NATO's answer, natochannel.tv, offers online video footage, analysis, breaking news and archive material from the field in Afghanistan in an attempt to turn the information tide.
The alliance aims to deploy five mobile video teams to Afghanistan. Their goal will be to produce "a steady stream of a number of news-worthy video, stories, clips, raw footage every week," NATO spokesman James Appathurai said ahead of the launch.
The move has been welcomed by analysts, who identify a lack of public support for the mission as a key challenge for the alliance.
"There definitely is a media problem in (troop) donor countries," where governments have not always explained to their voters why their soldiers are in Afghanistan, Dr Citha Maass of the Berlin-based SWP Institute for International and Security Affairs told Deutsche Presse-Agentur dpa.
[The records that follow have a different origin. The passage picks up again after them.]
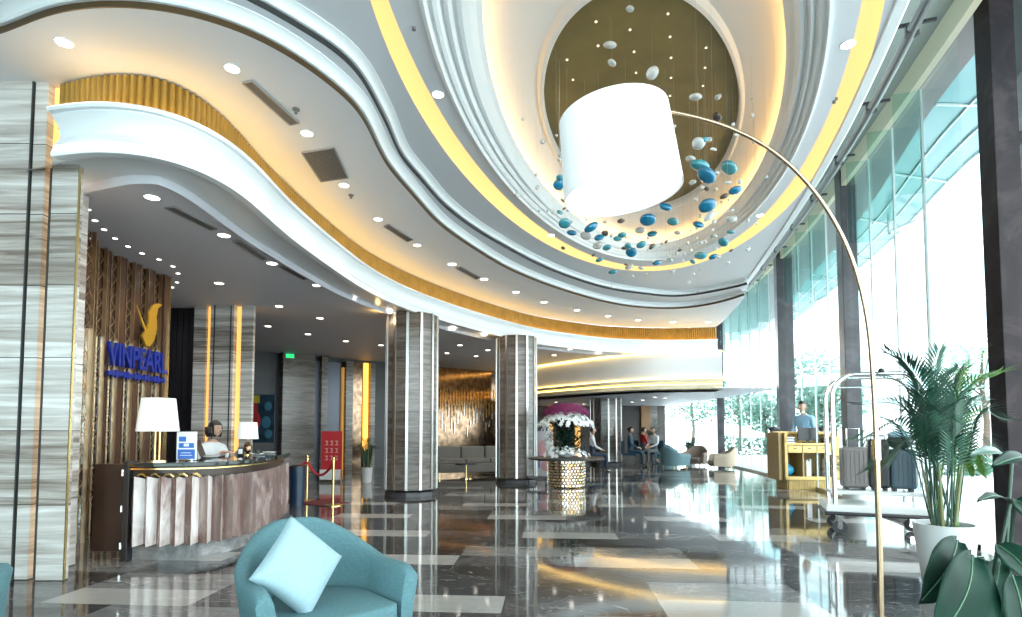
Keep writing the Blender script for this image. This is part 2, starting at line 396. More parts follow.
# pipe with brackets near the ceiling edge
b = MB(); pp = offset(W_, -.26); b.tube([(x, y, 4.74) for x, y in pp], .045, 10)
pipe = struct(b.build('trim_8', mat('grey_pipe', (.16, .17, .17), .35, .5), smooth=60), 'dark grey rod hanging along the ceiling edge by the glass', 'rail')
for i in range(24, 78, 5):
    b = MB(); x, y = pp[i]; a = pp[i-1]; d = math.atan2(y-a[1], x-a[0])
    b.box((x, y, 4.80), (.025, .36, .025), d); b.lathe([(.055, -.04), (.055, .05)], (x, y, 4.74), 12)
    b.build('bracket', M_black, pipe)
# oval light ring
b = MB(); n = 120
eo, ei = ell(*Eo), ell(*Ei)
b.ribbon(at_z(eo, Z3), at_z(ell(Eo[0], Eo[1]+.10, Eo[2]+.10), 4.76), closed=True)
b.ribbon(at_z(ell(Eo[0], Eo[1]+.10, Eo[2]+.10), 4.76), at_z(ell(Ei[0], Ei[1]-.12, Ei[2]-.10), 4.76), closed=True)
struct(b.build('trim_9', M_cove), 'glowing yellow oval light cove in the ceiling', 'cove light')
b = MB(); b.ribbon(at_z(ei, Z3-.02), at_z(ell(*E3), Z3-.02), closed=True); b.ribbon(at_z(ei, Z3-.02), at_z(ell(Ei[0], Ei[1]-.02, Ei[2]-.02), Z3+.06), closed=True)
struct(b.build('ceiling_ring', M_ceil), 'oval ceiling band inside the glowing cove', 'ceiling')
def lerp_ell(E1, E2, t): return ((E1[0][0]*(1-t)+E2[0][0]*t, E1[0][1]*(1-t)+E2[0][1]*t), E1[1]*(1-t)+E2[1]*t, E1[2]*(1-t)+E2[2]*t)
prof = [(0, Z3-.02), (0, Z3-.045), (.07, Z3-.05), (.10, Z3-.03), (.12, Z3+.0), (.17, Z3+.0), (.20, Z3-.015), (.27, Z3+.0), (.32, Z3+.05), (.36, Z3+.055), (.38, Z3+.035), (.44, Z3+.035), (.47, Z3+.06), (.50, Z3+.10), (.56, Z3+.105), (.58, Z3+.085), (.66, Z3+.09), (.78, Z3+.13), (.90, Z3+.19), (1.0, 4.77), (1.0, 4.79)]
b = MB()
for (t0, z0), (t1, z1) in zip(prof[:-1], prof[1:]): b.ribbon(at_z(ell(*lerp_ell(E3, E4, t0)), z0), at_z(ell(*lerp_ell(E3, E4, t1)), z1), closed=True)
struct(b.build('trim_10', M_mold, smooth=30), 'stepped oval white moulding around the dome', 'moulding')
b = MB()
E4b = (E4[0], E4[1]+.14, E4[2]+.12)
pr2 = [(E4, 4.79), (E4b, 4.80), (E4b, 4.92), (lerp_ell(E4b, E5, .35), 4.98), (lerp_ell(E4b, E5, .7), 5.06), (lerp_ell(E4b, E5, .88), 5.10), (lerp_ell(E4b, E5, .93), 5.07), (lerp_ell(E4b, E5, .97), 5.07), (lerp_ell(E4b, E5, 1.0), 5.12), (lerp_ell(E4b, E5, 1.0), 5.2)]
for (e0, z0), (e1, z1) in zip(pr2[:-1], pr2[1:]): b.ribbon(at_z(ell(*e0), z0), at_z(ell(*e1), z1), closed=True)
struct(b.build('ceiling_dome', mat('warm_white_plaster', (.78, .76, .74), .55), smooth=50), 'white oval dome rising to the gold panel', 'ceiling')
b = MB(); e1 = ell(E4[0], E4[1]+.05, E4[2]+.04); e2 = ell(E4[0], E4[1]+.08, E4[2]+.07); b.ribbon(at_z(e1, 4.81), at_z(e2, 4.81), closed=True)
struct(b.build('trim_11', mat('dome_led', (1, .8, .4), .5, emit=(1, .62, .22), es=14)), 'warm light strip hidden around the dome edge', 'light strip')
b = MB(); c = ell(E5[0], E5[1]+.1, E5[2]+.1); b.add(at_z(c, 5.19), [tuple(range(120))])
struct(b.build('ceiling_gold_panel', M_gold_ceiling), 'olive gold oval panel at the top of the dome', 'ceiling panel')
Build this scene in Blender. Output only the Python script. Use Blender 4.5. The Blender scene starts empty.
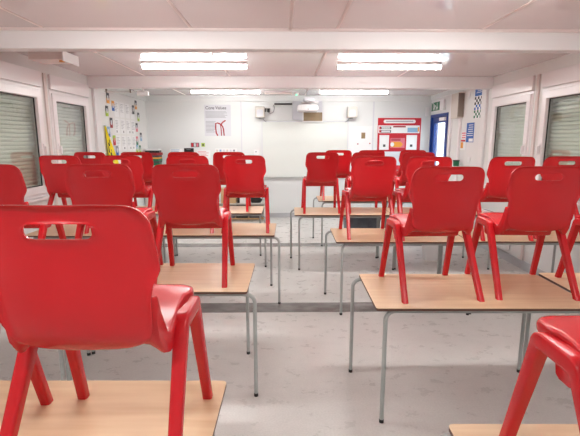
import bpy, bmesh, math, random
from mathutils import Vector, Matrix
random.seed(7)
sc = bpy.context.scene
COL = sc.collection
PI = math.pi
XL, XR, YB, YN, ZC = -2.78, 3.04, 9.1, -2.2, 2.51      # the room: left, right, back, near wall, ceiling
TH = 0.71                                              # table top height

# ------------------------------------------------------------------ materials
def lin(c):
    c = c / 255.0
    return c / 12.92 if c <= 0.04045 else ((c + 0.055) / 1.055) ** 2.4
def rgb(r, g, b): return (lin(r), lin(g), lin(b), 1.0)
def mat(name, col, rough=0.5, spec=0.5, metal=0.0, emis=0.0, ecol=None, coat=0.0):
    m = bpy.data.materials.new(name); m.use_nodes = True
    p = m.node_tree.nodes['Principled BSDF']
    p.inputs['Base Color'].default_value = col
    p.inputs['Roughness'].default_value = rough
    p.inputs['Specular IOR Level'].default_value = spec
    p.inputs['Metallic'].default_value = metal
    p.inputs['Coat Weight'].default_value = coat
    if emis:
        p.inputs['Emission Color'].default_value = ecol or col
        p.inputs['Emission Strength'].default_value = emis
    return m
def noisy(m, colA, colB, scale=(5, 5, 5), detail=4, lo=0.35, hi=0.65, rough=None, bump=0.0, coords='Object'):
    nt = m.node_tree; N = nt.nodes; L = nt.links
    p = N['Principled BSDF']
    tc = N.new('ShaderNodeTexCoord'); mp = N.new('ShaderNodeMapping'); mp.inputs['Scale'].default_value = scale
    nz = N.new('ShaderNodeTexNoise'); nz.inputs['Scale'].default_value = 1.0; nz.inputs['Detail'].default_value = detail
    cr = N.new('ShaderNodeValToRGB')
    cr.color_ramp.elements[0].position = lo; cr.color_ramp.elements[0].color = colA
    cr.color_ramp.elements[1].position = hi; cr.color_ramp.elements[1].color = colB
    L.new(tc.outputs[coords], mp.inputs['Vector']); L.new(mp.outputs['Vector'], nz.inputs['Vector'])
    L.new(nz.outputs['Fac'], cr.inputs['Fac']); L.new(cr.outputs['Color'], p.inputs['Base Color'])
    if rough:
        mr = N.new('ShaderNodeMapRange'); mr.inputs['To Min'].default_value = rough[0]; mr.inputs['To Max'].default_value = rough[1]
        L.new(nz.outputs['Fac'], mr.inputs['Value']); L.new(mr.outputs['Result'], p.inputs['Roughness'])
    if bump:
        b = N.new('ShaderNodeBump'); b.inputs['Strength'].default_value = bump; b.inputs['Distance'].default_value = 0.002
        L.new(nz.outputs['Fac'], b.inputs['Height']); L.new(b.outputs['Normal'], p.inputs['Normal'])
    return m

M = {}
M['red'] = noisy(mat('red_plastic', rgb(200, 24, 32), 0.25, 0.5), rgb(196, 22, 31), rgb(204, 26, 36), (3, 3, 3), 2, bump=0.0)
M['beech'] = noisy(mat('beech_laminate', rgb(226, 190, 150), 0.38, 0.4), rgb(213, 181, 143), rgb(229, 202, 167), (1.6, 26, 4), 5, 0.3, 0.7, rough=(0.28, 0.42))
M['edge'] = mat('brown_edge', rgb(92, 58, 46), 0.5)
M['steel'] = mat('grey_powder_coat', rgb(172, 176, 174), 0.35, 0.5, 0.0)
M['black'] = mat('black_plastic', rgb(22, 22, 24), 0.45)
M['wall'] = noisy(mat('white_wall_panel', rgb(222, 223, 222), 0.4, 0.4), rgb(226, 227, 226), rgb(232, 233, 231), (1.2, 1.2, 1.2), 3)
M['backwall'] = noisy(mat('white_board_panel', rgb(222, 226, 224), 0.3, 0.4), rgb(224, 228, 228), rgb(230, 234, 233), (0.8, 0.8, 0.8), 3)
M['ceil'] = noisy(mat('glossy_ceiling_panel', rgb(226, 214, 212), 0.14, 0.32), rgb(224, 216, 216), rgb(230, 223, 223), (0.7, 0.7, 0.7), 2, rough=(0.05, 0.13))  # faint pink in the colour stands for red reflected from the chairs
M['beam'] = mat('painted_steel_beam', rgb(230, 229, 229), 0.35)
M['trim'] = mat('joint_trim', rgb(222, 210, 206), 0.4)
M['pvc'] = mat('white_pvc', rgb(238, 235, 236), 0.28, 0.5)
M['gasket'] = mat('black_gasket', rgb(40, 40, 42), 0.5)
M['white'] = mat('white_plastic', rgb(236, 236, 236), 0.35)
M['offwhite'] = mat('offwhite_plastic', rgb(214, 210, 202), 0.4)
M['beige'] = mat('beige_metal', rgb(216, 208, 198), 0.4)
M['taupe'] = mat('taupe_metal', rgb(140, 128, 118), 0.5)
M['board'] = mat('whiteboard', rgb(226, 231, 227), 0.22, 0.5)
M['boardlow'] = mat('lower_panel', rgb(222, 228, 230), 0.35, 0.5)
M['base'] = mat('grey_skirting', rgb(186, 188, 192), 0.4)
M['paper'] = mat('paper', rgb(238, 239, 240), 0.6)
M['papergrey'] = mat('pale_grey_paper', rgb(214, 216, 222), 0.6)
M['ink'] = mat('grey_ink', rgb(150, 152, 158), 0.6)
M['inkdark'] = mat('dark_ink', rgb(70, 70, 76), 0.6)
M['redprint'] = mat('red_print', rgb(196, 30, 48), 0.5)
M['darkred'] = mat('dark_red_print', rgb(160, 28, 40), 0.5)
M['pink'] = mat('pink_print', rgb(220, 120, 135), 0.5)
M['yellow'] = mat('yellow_print', rgb(244, 222, 20), 0.5)
M['orange'] = mat('orange_print', rgb(232, 160, 60), 0.5)
M['green'] = mat('green_sign', rgb(24, 110, 72), 0.45)
M['lime'] = mat('lime_print', rgb(170, 200, 60), 0.5)
M['blue'] = mat('blue_paint', rgb(18, 60, 140), 0.35)
M['blueprint'] = mat('blue_print', rgb(40, 100, 180), 0.5)
M['cyan'] = mat('light_blue_print', rgb(140, 180, 210), 0.5)
M['brown'] = mat('brown_panel', rgb(136, 116, 84), 0.35)
M['card'] = mat('cardboard', rgb(196, 160, 118), 0.7)
M['binblue'] = noisy(mat('dark_grey_plastic', rgb(92, 98, 108), 0.5), rgb(86, 92, 102), rgb(102, 108, 118), (9, 9, 9))
M['slat'] = mat('roller_shutter_slat', rgb(218, 217, 206), 0.5)
M['lamp'] = mat('lit_diffuser', (1, 1, 1, 1), 0.4, emis=20.0, ecol=(1.0, 0.985, 0.96, 1))
M['led'] = mat('green_led', rgb(80, 230, 180), 0.4, emis=2.0, ecol=rgb(60, 230, 170))
M['sign_lit'] = mat('white_sign_field', rgb(230, 240, 235), 0.4)
def floor_mat():
    m = mat('grey_vinyl', rgb(190, 187, 182), 0.3, 0.5)
    nt = m.node_tree; N = nt.nodes; L = nt.links; p = N['Principled BSDF']
    tc = N.new('ShaderNodeTexCoord')
    a = N.new('ShaderNodeTexNoise'); a.inputs['Scale'].default_value = 3.0; a.inputs['Detail'].default_value = 6; a.inputs['Roughness'].default_value = 0.65
    mp = N.new('ShaderNodeMapping'); mp.inputs['Scale'].default_value = (2.4, 3.2, 1)
    b = N.new('ShaderNodeTexNoise'); b.inputs['Scale'].default_value = 90.0; b.inputs['Detail'].default_value = 2
    c1 = N.new('ShaderNodeValToRGB'); c1.color_ramp.elements[0].position = 0.25; c1.color_ramp.elements[1].position = 0.8
    c1.color_ramp.elements[0].color = rgb(211, 210, 206); c1.color_ramp.elements[1].color = rgb(222, 221, 217)
    c2 = N.new('ShaderNodeValToRGB'); c2.color_ramp.elements[0].position = 0.3; c2.color_ramp.elements[1].position = 0.7
    c2.color_ramp.elements[0].color = (0.90, 0.90, 0.90, 1); c2.color_ramp.elements[1].color = (1, 1, 1, 1)
    mx = N.new('ShaderNodeMix'); mx.data_type = 'RGBA'; mx.blend_type = 'MULTIPLY'; mx.inputs[0].default_value = 1.0
    L.new(tc.outputs['Object'], mp.inputs['Vector']); L.new(mp.outputs['Vector'], a.inputs['Vector']); L.new(tc.outputs['Object'], b.inputs['Vector'])
    L.new(a.outputs['Fac'], c1.inputs['Fac']); L.new(b.outputs['Fac'], c2.inputs['Fac'])
    L.new(c1.outputs['Color'], mx.inputs[6]); L.new(c2.outputs['Color'], mx.inputs[7]); L.new(mx.outputs[2], p.inputs['Base Color'])
    mr = N.new('ShaderNodeMapRange'); mr.inputs['To Min'].default_value = 0.25; mr.inputs['To Max'].default_value = 0.31
    L.new(a.outputs['Fac'], mr.inputs['Value']); L.new(mr.outputs['Result'], p.inputs['Roughness'])
    return m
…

With infrastructure, including internet services, in Afghanistan unreliable at best, the channel's main target audience is likely to be journalists and voters in NATO members, Clements said.
But analysts question whether the channel will be able to convince viewers that it is balanced enough to be convincing.
"The idea of a TV channel in itself is good, but it depends on what they show and how it will be presented. NATO has really focused on the positive news recently, but the question is whether that reflects the situation on the ground," Maass said.
NATO leaders on Wednesday acknowledged the challenge, with de Hoop Scheffer saying that "there is a responsibility we all have to see to it that (viewers) are not going to see it as propaganda."
But with NATO now openly taking its war to the air-waves, experts say that that responsibility could be hard to fulfil.
"The question is whether it will be credible," Maass said.